» PROBLEM DETAILS: From the listing below, extract every line containing "wide".

» MATERIAL PROVIDED:
══════════

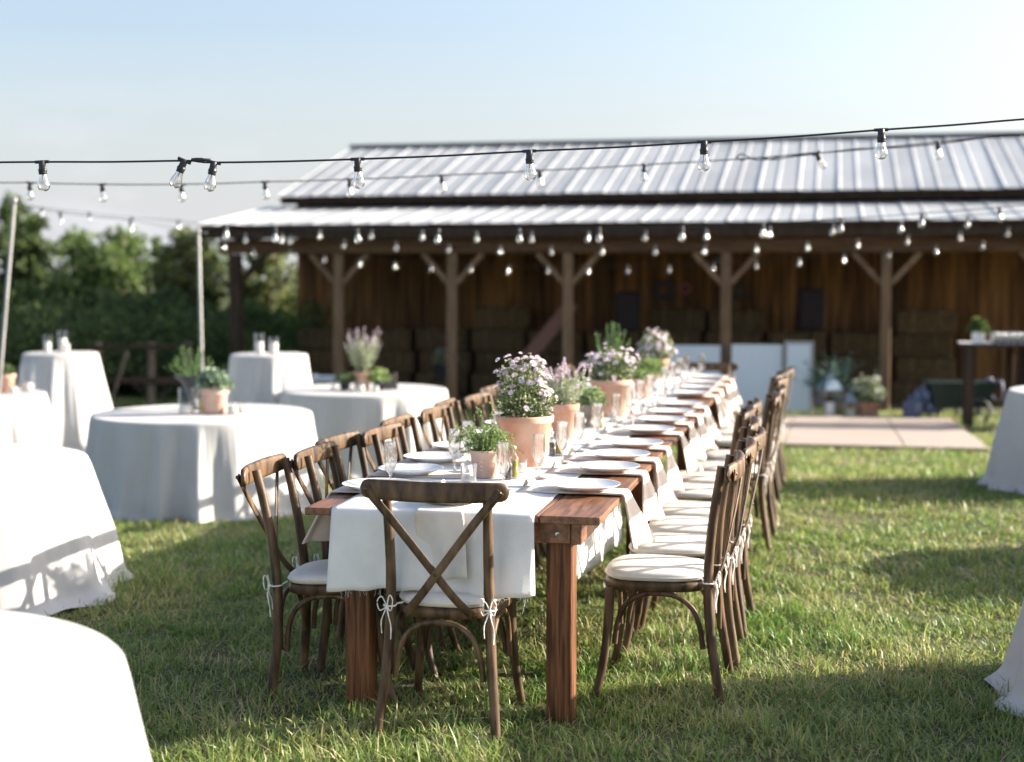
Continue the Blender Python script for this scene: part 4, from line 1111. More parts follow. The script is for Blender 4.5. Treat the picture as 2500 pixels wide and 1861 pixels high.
def mum(label, loc, rt, rb, h, fw, fh, nf, seed, material='terra', petal='petal', nl=2200, leaf=.021, fs=1.0, cat_='potted plant', name='potted_chrysanthemum', top_only=False):
    rng = np.random.default_rng(seed)
    t = thing(name, label, cat_, loc, rng.uniform(0, 6))
    pot(t, rt, rb, h, M[material])
    d = unit(rng, nl, 1.0)
    f = rng.uniform(.15, 1.0, nl) ** .45
    lob = 1 + .19 * np.sin(d[:, 0] * 5 + seed) * np.cos(d[:, 1] * 6) + .10 * np.sin(d[:, 2] * 9 + seed)
    taper = .62 + .38 * np.clip(d[:, 2] * f * 2.2, 0, 1)
    P = d * f[:, None] * lob[:, None] * np.array([fw / 2, fw / 2, fh])
    P[:, :2] *= taper[:, None]
    P[:, 2] += h - .012
    D = vn(d * .8 + rng.normal(0, .6, (nl, 3)) + np.array([0, 0, .35]))
    V, F = cards(rng, P, D, rng.uniform(.6, 1.3, nl) * leaf, rng.uniform(.3, .55, nl) * leaf, droop=.1)
    st = MB()
    for k in range(26):
        e = unit(rng, 1, 1.3)[0] * np.array([fw / 2, fw / 2, fh]) * .85
        st.tube([(0, 0, h - .02), (e[0] * .35, e[1] * .35, h + e[2] * .5), (e[0], e[1], h + e[2])], lambda q: .0016 * (1 - .5 * q), 4)
    st.build('stems', M['leaf'], t)
    link('foliage', fast_mesh('foliage', V, F), M['leaf'], t)
    nbud = 260
    db = unit(rng, nbud, 1.0)
    lobb = 1 + .19 * np.sin(db[:, 0] * 5 + seed) * np.cos(db[:, 1] * 6) + .10 * np.sin(db[:, 2] * 9 + seed)
    tpb = .62 + .38 * np.clip(db[:, 2] * 2.2, 0, 1)
    Pb = db * (rng.uniform(.92, 1.08, nbud) * lobb)[:, None] * np.array([fw / 2, fw / 2, fh]); Pb[:, :2] *= tpb[:, None]; Pb[:, 2] += h - .012
    V, F = cards(rng, np.repeat(Pb, 2, 0), unit(rng, 2 * nbud, 1.0), .010 * fs, .008 * fs)
    struct(link('buds', fast_mesh('buds', V, F), M['bud'], t), 'stuff')
    for k in range(nf):
        while True:
            q = unit(rng, 1, 1.0)[0]
            if q[2] > (.50 if rng.uniform() < .82 else .12): break
        lb = 1 + .19 * math.sin(q[0] * 5 + seed) * math.cos(q[1] * 6) + .10 * math.sin(q[2] * 9 + seed)
        r = (rng.uniform(.93, 1.10) if rng.uniform() < .85 else rng.uniform(1.1, 1.22)) * lb
        o = bpy.data.objects.new('flower', FLOWER[petal]); C.objects.link(o); o.parent = t
        tp = .62 + .38 * min(1, q[2] * 2.2)
        o.location = (q[0] * r * fw / 2 * tp, q[1] * r * fw / 2 * tp, h - .012 + q[2] * r * fh)
        dv = Vector((q[0], q[1], q[2] + .5)) + Vector(rng.normal(0, .25, 3))
        o.rotation_euler = dv.to_track_quat('Z', 'Y').to_euler()
        s = rng.uniform(.7, 1.15) * fs
        o.scale = (s, s, s)
    return t
def spikes(label, loc, rt, rb, h, n, fh, spread, seed, leafmat, material='terra', bloom=None, leaf=.02, lw=.35, per=70, name='potted_herb', potfn=None, lean_low=0.0, cone=False):
    rng = np.random.default_rng(seed)
    t = thing(name, label, 'potted plant', loc, rng.uniform(0, 6))
    if potfn: potfn(t)
    else: pot(t, rt, rb, h, M[material])
    st = MB(); LV = []; BV = []
    for k in range(n):
        a = rng.uniform(0, 2 * PI); q = rng.uniform(0, 1) ** .5
        base = np.array([.35 * rt * q * math.cos(a), .35 * rt * q * math.sin(a), h - .02])
        hh = fh * (rng.uniform(.55, 1.0) if not cone else (1.0 - .72 * q) * rng.uniform(.85, 1.05))
        out = spread * q * rng.uniform(.7, 1.2)
        e = base + np.array([out * math.cos(a), out * math.sin(a), hh])
        m_ = (base + e) / 2 + rng.normal(0, .012, 3) + np.array([out * .12 * math.cos(a), out * .12 * math.sin(a), 0])
        pth = smooth_path([tuple(base), tuple(m_), tuple(e)], 4)
        st.tube(pth, lambda q_: .0017 * (1 - .5 * q_), 4)
        pa = np.array([tuple(p) for p in pth])
        m = int(per * hh / fh)
        u = rng.uniform(.05, 1, m)
        idx = u * (len(pa) - 1); i0 = np.floor(idx).astype(int).clip(0, len(pa) - 2); fr = (idx - i0)[:, None]
        P = pa[i0] * (1 - fr) + pa[i0 + 1] * fr
        tg = vn(pa[i0 + 1] - pa[i0])
        D = vn(tg * .75 + unit(rng, m) * .85)
        isb = (u > .74) if bloom else np.zeros(m, bool)
        LV.append(cards(rng, P[~isb], D[~isb], rng.uniform(.6, 1.2, (~isb).sum()) * leaf, leaf * lw))
        if bloom and isb.any():
            BV.append(cards(rng, np.repeat(P[isb], 2, 0), unit(rng, 2 * isb.sum(), 1.0), .011, .008))
    st.build('stems', M[leafmat], t)
    V, F = cat(*LV); link('foliage', fast_mesh('foliage', V, F), M[leafmat], t)
    if BV:
        V, F = cat(*BV); struct(link('blooms', fast_mesh('blooms', V, F), M[bloom], t), 'stuff')
    return t
def urn(t, s=1.0, material='stone', wide=1.0):
    w = wide
    MB().lathe([(0, 0), (.040 * w * s, 0), (.043 * w * s, .006 * s), (.040 * w * s, .014 * s), (.020 * w * s, .026 * s), (.017 * w * s, .040 * s), (.030 * w * s, .052 * s), (.050 * w * s, .074 * s), (.058 * w * s, .100 * s), (.062 * w * s, .112 * s), (.070 * w * s, .118 * s), (.071 * w * s, .126 * s), (.062 * w * s, .126 * s), (.055 * w * s, .112 * s), (.045 * w * s, .085 * s)], 32).build('urn', M[material], t)
    MB().lathe([(0, .112 * s), (.055 * w * s, .108 * s)], 20).build('potting_soil', M['pot_dirt'], t)

TP = TZ + .0075
# pot marked 8 with trailing thyme
def thyme_pot():
    rng = np.random.default_rng(21)
    t = thing('potted_thyme', 'small pale terracotta pot marked 8 with trailing thyme near the front of the table', 'potted plant', (-1.383, 5.815, TP), 0)
    rt, rb, h = .066, .050, .112
    pot(t, rt, rb, h, M['terra_pale'], rim=.012, lip=.0015)
    st = MB(); LV = []; WV = []
    for k in range(130):
        a = rng.uniform(0, 2 * PI); q = rng.uniform(.2, 1)
        up = rng.uniform(.03, .115); out = rng.uniform(.04, .155) * q
        if k < 5: up, out = rng.uniform(.13, .18), rng.uniform(.02, .07)
        b = Vector((.03 * q * math.cos(a), .03 * q * math.sin(a), h - .015))
        m1 = b + Vector((out * .5 * math.cos(a), out * .5 * math.sin(a), up)) + Vector(rng.normal(0, .012, 3))
        e = b + Vector((out * math.cos(a + .3), out * math.sin(a + .3), up * .55 - (.05 if rng.uniform() < .2 else 0))) + Vector(rng.normal(0, .012, 3))
        if k < 5: e = m1 + Vector((rng.normal(0, .02), rng.normal(0, .02), .03))
        pth = smooth_path([b, m1, e], 5)
        st.tube(pth, .0009, 4)
        pa = np.array([tuple(p) for p in pth]); m = 26
        u = rng.uniform(.1, 1, m) * (len(pa) - 1); i0 = np.floor(u).astype(int).clip(0, len(pa) - 2); fr = (u - i0)[:, None]
        P = pa[i0] * (1 - fr) + pa[i0 + 1] * fr
        LV.append(cards(rng, P, unit(rng, m), rng.uniform(.007, .014, m), .006))
        if rng.uniform() < .35: WV.append(cards(rng, P[:3], unit(rng, 3, 1), .007, .006))
    st.build('stems', M['thyme'], t)
    V, F = cat(*LV); link('foliage', fast_mesh('foliage', V, F), M['thyme'], t)
    V, F = cat(*WV); struct(link('blooms', fast_mesh('blooms', V, F), M['petal_w'], t), 'stuff')
    # the numeral: two chalk lozenges
    face = math.atan2(-5.815, 1.383) - .30
    m = MB()
    for zc, hh in ((.060, .0105), (.0405, .0095)):
        ring = []
        for j in range(7):
            a = PI / 2 + 2 * PI * j / 6
            du, dz = .0068 * math.cos(a) * 1.1, hh * math.sin(a)
            z = zc + dz; r = rb + (rt - .0015 - rb) * z / h + .0007
            an = face + du / r
            ring.append((r * math.cos(an), r * math.sin(an), z))
        m.tube(ring, .0011, 5, cap=False)
    m.build('numeral', M['chalk'], t)
thyme_pot()
mum('large terracotta pot of lilac chrysanthemums nearest the viewer on the long table', (-1.308, 6.24, TP), .128, .098, .217, .29, .225, 105, 31, fs=1.2)
spikes('terracotta pot of silvery lavender behind the nearest chrysanthemums', (-1.325, 7.30, TP), .078, .055, .175, 34, .25, .16, 32, 'sage', bloom='lav', leaf=.026, per=80, name='potted_lavender')
def pf(t): urn(t, 1.0)
def leafy(label, loc, seed, potfn, z0, w, hgt, n, leaf, matname, name='potted_greens'):
    rng = np.random.default_rng(seed)
    t = thing(name, label, 'potted plant', loc, 0)
    potfn(t)
    d = unit(rng, n, 1.0)
    P = d * (rng.uniform(.2, 1, n) ** .5)[:, None] * np.array([w / 2, w / 2, hgt]) * .9
    P[:, 2] += z0
    V, F = cards(rng, P, d + rng.normal(0, .5, (n, 3)) + np.array([0, 0, .4]), rng.uniform(.6, 1.3, n) * leaf, rng.uniform(.5, .9, n) * leaf, droop=.25)
    link('foliage', fast_mesh('foliage', V, F), M[matname], t)
    st = MB()
    for k in range(16):
        e = unit(rng, 1, 1.2)[0] * np.array([w / 2, w / 2, hgt]) * .8
        st.tube([(0, 0, z0 - .02), (e[0] * .4, e[1] * .4, z0 + e[2] * .6), (e[0], e[1], z0 + e[2])], .0014, 4)
    st.build('stems', M[matname], t)
    return t
leafy('grey stone footed urn of pale leafy greens between two terracotta pots', (-1.285, 7.86, TP), 33, lambda t: urn(t, 1.0), .118, .19, .10, 420, .034, 'pale')
mum('large terracotta pot of lilac chrysanthemums in the middle of the long table', (-1.262, 8.50, TP), .126, .096, .215, .31, .185, 90, 34, fs=1.25)
spikes('terracotta pot of tall rosemary behind the middle chrysanthemums', (-1.36, 9.25, TP), .075, .055, .15, 22, .40, .10, 35, 'rosem', leaf=.020, lw=.16, per=150, name='potted_rosemary')
leafy('small terracotta pot of herbs to the right of the middle chrysanthemums', (-1.235, 9.72, TP), 36, lambda t: pot(t, .062, .045, .135, M['terra']), .13, .13, .07, 260, .024, 'thyme', 'potted_herb')
leafy('grey stone urn of bright green herbs toward the far end of the table', (-1.27, 10.55, TP), 37, lambda t: urn(t, .95), .112, .22, .12, 500, .03, 'thyme')
mum('terracotta pot of lilac chrysanthemums farthest along the table', (-1.365, 11.62, TP), .108, .082, .160, .31, .20, 60, 38, fs=1.45)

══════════

» REPLY:
Continue the Blender Python script for this scene: part 4, from line 1111. More parts follow. The script is for Blender 4.5. Treat the picture as 2500 pixels wide and 1861 pixels high.
def urn(t, s=1.0, material='stone', wide=1.0):
    w = wide